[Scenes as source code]

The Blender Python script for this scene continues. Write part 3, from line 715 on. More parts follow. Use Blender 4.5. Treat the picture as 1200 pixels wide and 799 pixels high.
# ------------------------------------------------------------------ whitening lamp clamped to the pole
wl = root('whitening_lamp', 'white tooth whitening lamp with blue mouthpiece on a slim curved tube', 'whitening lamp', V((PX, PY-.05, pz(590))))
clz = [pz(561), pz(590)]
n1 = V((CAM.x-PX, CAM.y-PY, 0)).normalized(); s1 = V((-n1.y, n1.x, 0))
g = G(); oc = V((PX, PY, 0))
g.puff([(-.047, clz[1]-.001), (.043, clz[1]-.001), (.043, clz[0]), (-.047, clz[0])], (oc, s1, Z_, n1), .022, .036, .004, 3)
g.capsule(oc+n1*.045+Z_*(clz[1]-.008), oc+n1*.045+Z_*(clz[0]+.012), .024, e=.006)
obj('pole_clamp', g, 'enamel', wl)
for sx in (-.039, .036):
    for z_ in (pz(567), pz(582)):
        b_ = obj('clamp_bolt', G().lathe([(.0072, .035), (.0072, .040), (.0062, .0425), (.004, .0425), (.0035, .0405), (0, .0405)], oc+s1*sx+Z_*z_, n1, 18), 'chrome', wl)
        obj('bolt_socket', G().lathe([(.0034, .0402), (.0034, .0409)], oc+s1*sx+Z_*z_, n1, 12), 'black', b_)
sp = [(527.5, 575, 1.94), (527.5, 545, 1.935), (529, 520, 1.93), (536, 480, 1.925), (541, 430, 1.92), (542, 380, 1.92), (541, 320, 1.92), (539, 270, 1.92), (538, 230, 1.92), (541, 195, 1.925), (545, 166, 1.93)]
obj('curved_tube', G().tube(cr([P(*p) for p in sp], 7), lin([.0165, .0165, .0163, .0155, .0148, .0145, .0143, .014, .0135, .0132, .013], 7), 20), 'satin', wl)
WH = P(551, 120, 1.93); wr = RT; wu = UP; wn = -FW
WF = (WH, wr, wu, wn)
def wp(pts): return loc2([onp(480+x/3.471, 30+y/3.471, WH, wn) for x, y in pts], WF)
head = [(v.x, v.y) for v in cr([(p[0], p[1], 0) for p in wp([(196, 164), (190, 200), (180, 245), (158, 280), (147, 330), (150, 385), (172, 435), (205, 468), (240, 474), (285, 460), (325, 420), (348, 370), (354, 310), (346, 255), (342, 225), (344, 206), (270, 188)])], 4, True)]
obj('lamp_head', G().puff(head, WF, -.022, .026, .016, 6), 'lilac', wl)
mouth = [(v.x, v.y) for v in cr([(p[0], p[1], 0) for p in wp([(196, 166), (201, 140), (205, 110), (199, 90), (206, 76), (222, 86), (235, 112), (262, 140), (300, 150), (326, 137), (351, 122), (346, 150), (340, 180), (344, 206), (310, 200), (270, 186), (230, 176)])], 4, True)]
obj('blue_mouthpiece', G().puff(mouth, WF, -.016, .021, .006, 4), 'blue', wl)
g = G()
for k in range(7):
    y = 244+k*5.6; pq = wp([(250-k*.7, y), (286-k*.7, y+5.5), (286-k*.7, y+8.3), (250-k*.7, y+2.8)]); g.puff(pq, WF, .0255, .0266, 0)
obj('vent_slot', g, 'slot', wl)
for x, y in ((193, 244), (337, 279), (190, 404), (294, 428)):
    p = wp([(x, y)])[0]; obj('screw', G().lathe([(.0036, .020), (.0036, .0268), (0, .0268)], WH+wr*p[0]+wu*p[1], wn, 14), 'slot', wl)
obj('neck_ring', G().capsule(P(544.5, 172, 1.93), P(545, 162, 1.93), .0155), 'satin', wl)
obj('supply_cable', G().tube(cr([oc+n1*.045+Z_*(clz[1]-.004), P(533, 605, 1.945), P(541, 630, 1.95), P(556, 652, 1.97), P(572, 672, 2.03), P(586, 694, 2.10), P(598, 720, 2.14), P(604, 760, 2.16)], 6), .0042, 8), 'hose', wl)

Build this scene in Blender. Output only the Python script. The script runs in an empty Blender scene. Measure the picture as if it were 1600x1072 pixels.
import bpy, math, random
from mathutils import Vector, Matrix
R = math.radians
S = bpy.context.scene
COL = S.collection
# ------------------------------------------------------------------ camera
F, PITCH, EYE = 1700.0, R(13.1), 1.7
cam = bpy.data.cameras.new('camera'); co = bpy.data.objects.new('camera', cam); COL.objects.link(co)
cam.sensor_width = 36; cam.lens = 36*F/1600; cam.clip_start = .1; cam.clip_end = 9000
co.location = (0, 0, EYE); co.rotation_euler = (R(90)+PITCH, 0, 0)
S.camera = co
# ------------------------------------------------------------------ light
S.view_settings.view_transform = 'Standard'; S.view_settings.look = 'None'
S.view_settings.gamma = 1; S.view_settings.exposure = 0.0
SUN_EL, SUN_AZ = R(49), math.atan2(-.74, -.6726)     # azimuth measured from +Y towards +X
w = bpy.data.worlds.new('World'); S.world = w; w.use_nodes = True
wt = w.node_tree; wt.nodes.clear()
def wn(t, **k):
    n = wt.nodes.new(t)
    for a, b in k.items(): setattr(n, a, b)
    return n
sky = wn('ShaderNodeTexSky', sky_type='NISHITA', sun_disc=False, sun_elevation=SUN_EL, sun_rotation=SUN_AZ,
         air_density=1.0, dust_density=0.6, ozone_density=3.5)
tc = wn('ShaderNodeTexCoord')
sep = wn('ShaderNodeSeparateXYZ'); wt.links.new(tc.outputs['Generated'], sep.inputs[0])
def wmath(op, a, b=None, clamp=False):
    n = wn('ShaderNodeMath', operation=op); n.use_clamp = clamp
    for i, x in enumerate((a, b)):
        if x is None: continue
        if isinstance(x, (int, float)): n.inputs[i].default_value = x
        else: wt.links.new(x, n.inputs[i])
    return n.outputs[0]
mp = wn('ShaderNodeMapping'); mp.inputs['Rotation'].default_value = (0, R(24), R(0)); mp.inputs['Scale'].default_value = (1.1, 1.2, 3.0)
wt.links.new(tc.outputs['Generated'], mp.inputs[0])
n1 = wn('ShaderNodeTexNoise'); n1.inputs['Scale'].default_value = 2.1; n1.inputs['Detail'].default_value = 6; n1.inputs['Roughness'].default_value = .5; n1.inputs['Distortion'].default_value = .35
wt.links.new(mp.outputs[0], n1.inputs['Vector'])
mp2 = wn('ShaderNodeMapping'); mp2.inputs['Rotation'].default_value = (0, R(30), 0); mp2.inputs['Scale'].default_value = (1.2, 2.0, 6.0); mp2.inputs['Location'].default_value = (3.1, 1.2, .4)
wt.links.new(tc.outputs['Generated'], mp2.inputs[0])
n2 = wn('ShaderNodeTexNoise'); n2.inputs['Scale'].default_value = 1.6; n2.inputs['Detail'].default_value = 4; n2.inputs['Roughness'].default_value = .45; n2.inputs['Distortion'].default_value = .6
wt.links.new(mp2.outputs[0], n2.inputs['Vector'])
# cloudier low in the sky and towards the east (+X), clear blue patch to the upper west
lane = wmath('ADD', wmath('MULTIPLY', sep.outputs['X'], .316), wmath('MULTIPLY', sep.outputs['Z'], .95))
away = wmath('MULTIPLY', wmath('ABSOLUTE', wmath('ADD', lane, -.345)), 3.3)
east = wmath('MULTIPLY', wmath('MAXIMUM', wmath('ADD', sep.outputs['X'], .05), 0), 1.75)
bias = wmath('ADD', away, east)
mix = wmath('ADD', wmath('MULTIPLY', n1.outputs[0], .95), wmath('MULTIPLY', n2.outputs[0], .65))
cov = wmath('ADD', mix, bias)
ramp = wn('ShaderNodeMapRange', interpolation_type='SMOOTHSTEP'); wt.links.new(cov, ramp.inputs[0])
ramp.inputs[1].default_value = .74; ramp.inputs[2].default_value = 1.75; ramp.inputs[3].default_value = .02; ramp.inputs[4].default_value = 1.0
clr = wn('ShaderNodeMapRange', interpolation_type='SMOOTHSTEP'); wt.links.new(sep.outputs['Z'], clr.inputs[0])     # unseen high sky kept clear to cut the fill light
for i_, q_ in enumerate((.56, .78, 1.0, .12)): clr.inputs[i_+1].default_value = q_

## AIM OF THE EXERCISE
Each line containing the word "high" counts once; report the total alone.

## ANSWER TO THE EXERCISE
2